_DIRECTIONS:_ Copy each line that contains the word "picture".

_DATA EXTRACT:_
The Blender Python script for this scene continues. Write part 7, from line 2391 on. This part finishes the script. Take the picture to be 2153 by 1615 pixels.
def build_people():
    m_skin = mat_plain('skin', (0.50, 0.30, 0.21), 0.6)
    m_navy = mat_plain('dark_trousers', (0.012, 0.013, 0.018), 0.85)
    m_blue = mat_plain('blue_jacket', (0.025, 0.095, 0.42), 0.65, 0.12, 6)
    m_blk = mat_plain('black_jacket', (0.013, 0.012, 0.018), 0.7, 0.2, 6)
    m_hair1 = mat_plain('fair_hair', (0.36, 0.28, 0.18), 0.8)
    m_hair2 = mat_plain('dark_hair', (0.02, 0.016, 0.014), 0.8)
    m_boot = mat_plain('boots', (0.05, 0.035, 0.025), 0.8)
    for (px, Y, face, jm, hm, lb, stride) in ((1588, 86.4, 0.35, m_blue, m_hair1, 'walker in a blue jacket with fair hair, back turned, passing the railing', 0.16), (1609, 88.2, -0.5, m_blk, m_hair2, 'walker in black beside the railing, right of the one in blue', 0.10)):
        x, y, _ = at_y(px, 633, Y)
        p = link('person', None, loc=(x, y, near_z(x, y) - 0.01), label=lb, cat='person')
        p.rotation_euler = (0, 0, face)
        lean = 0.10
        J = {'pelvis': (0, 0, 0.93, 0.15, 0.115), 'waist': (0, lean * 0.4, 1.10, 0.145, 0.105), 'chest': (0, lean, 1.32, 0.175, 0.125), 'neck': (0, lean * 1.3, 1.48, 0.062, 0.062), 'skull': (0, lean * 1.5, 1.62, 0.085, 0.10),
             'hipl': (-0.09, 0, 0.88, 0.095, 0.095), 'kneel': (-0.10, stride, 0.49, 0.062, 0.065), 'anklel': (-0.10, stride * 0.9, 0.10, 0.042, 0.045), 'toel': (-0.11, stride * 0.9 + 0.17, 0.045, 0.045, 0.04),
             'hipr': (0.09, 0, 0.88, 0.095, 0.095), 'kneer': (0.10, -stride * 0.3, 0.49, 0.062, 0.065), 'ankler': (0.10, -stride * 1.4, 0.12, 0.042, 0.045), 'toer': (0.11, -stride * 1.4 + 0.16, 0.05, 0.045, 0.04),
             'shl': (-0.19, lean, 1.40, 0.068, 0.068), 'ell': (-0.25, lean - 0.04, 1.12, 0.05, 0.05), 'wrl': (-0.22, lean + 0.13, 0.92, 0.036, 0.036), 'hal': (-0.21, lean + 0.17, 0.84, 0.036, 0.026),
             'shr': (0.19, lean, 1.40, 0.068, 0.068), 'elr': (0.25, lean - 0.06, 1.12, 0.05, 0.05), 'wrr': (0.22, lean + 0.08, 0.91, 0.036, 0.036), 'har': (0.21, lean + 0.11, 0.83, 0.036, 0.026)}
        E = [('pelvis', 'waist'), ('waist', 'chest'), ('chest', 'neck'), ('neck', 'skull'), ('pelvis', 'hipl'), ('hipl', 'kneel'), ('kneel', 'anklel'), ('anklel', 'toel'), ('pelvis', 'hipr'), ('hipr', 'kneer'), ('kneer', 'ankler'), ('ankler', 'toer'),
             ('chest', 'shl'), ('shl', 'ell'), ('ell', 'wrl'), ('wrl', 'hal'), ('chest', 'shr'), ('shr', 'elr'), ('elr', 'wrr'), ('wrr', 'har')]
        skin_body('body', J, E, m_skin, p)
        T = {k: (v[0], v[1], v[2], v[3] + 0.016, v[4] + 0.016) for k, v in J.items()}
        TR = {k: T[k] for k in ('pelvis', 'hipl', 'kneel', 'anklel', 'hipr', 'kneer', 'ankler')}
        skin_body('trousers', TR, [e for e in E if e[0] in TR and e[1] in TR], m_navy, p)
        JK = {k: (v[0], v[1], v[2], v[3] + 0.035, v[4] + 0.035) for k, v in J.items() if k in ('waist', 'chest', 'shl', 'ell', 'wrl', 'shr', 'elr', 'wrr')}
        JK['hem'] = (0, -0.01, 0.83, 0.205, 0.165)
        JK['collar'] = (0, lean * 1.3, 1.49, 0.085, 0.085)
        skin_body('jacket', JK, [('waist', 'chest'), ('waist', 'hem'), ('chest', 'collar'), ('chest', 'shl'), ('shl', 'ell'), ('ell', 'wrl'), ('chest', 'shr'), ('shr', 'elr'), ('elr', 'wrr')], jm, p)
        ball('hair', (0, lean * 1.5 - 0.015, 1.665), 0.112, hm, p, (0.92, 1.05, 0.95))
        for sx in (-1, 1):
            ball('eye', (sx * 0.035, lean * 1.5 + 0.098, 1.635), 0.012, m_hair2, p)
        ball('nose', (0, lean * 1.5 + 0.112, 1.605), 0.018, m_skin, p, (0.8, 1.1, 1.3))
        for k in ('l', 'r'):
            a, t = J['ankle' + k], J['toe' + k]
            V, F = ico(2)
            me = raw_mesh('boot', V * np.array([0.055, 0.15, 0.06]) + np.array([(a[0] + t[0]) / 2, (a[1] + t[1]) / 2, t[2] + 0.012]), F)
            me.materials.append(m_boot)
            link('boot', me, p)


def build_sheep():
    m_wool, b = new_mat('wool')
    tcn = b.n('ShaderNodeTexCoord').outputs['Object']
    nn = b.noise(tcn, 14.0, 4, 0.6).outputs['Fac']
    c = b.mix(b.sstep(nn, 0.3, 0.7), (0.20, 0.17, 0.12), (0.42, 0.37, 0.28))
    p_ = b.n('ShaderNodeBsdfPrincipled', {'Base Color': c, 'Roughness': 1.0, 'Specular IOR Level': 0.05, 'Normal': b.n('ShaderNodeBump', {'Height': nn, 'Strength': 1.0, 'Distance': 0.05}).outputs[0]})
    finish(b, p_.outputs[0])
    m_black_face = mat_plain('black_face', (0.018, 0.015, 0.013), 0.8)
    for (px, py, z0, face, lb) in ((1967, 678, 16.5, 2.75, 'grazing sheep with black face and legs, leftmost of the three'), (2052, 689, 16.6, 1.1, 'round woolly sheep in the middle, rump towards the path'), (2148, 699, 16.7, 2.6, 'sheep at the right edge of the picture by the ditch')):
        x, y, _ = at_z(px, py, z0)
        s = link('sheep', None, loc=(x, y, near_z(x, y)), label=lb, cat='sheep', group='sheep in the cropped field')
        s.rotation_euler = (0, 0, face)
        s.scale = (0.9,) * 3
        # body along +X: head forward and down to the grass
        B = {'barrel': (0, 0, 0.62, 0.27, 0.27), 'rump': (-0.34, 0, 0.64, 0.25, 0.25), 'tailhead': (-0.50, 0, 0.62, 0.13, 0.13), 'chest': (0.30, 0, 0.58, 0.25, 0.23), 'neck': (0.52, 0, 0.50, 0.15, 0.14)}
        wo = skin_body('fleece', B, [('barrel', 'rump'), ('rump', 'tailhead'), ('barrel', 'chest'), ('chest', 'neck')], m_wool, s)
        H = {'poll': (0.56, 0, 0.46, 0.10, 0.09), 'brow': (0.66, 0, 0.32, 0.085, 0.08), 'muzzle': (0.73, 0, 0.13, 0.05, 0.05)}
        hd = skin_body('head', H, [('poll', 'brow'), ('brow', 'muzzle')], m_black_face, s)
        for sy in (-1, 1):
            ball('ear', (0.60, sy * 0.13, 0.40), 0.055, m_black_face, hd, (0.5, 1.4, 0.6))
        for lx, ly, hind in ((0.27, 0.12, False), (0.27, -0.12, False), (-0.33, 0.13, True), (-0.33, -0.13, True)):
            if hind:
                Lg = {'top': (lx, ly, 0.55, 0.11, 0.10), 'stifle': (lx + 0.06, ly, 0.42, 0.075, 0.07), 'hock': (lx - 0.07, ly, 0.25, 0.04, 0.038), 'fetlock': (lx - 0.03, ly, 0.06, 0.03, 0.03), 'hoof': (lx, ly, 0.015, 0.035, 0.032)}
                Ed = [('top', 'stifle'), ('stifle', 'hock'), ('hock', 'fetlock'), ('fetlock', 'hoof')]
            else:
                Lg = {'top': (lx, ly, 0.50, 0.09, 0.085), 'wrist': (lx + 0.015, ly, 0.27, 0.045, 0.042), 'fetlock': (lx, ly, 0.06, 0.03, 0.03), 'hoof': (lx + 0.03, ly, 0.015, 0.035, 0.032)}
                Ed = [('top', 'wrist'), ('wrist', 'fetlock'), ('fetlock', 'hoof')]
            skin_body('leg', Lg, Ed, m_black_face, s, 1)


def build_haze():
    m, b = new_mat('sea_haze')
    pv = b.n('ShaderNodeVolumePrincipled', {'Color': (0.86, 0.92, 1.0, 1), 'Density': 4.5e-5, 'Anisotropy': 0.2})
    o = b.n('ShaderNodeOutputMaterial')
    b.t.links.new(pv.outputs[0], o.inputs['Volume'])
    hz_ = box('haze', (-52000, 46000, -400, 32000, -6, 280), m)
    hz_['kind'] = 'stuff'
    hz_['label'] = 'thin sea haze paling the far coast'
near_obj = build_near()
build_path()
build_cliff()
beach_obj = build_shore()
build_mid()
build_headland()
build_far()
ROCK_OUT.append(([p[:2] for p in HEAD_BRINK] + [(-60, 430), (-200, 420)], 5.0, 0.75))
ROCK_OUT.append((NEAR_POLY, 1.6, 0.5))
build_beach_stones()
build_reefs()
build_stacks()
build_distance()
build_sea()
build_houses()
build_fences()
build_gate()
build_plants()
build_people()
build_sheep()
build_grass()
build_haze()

_OUTPUT:_
The Blender Python script for this scene continues. Write part 7, from line 2391 on. This part finishes the script. Take the picture to be 2153 by 1615 pixels.
    for (px, py, z0, face, lb) in ((1967, 678, 16.5, 2.75, 'grazing sheep with black face and legs, leftmost of the three'), (2052, 689, 16.6, 1.1, 'round woolly sheep in the middle, rump towards the path'), (2148, 699, 16.7, 2.6, 'sheep at the right edge of the picture by the ditch')):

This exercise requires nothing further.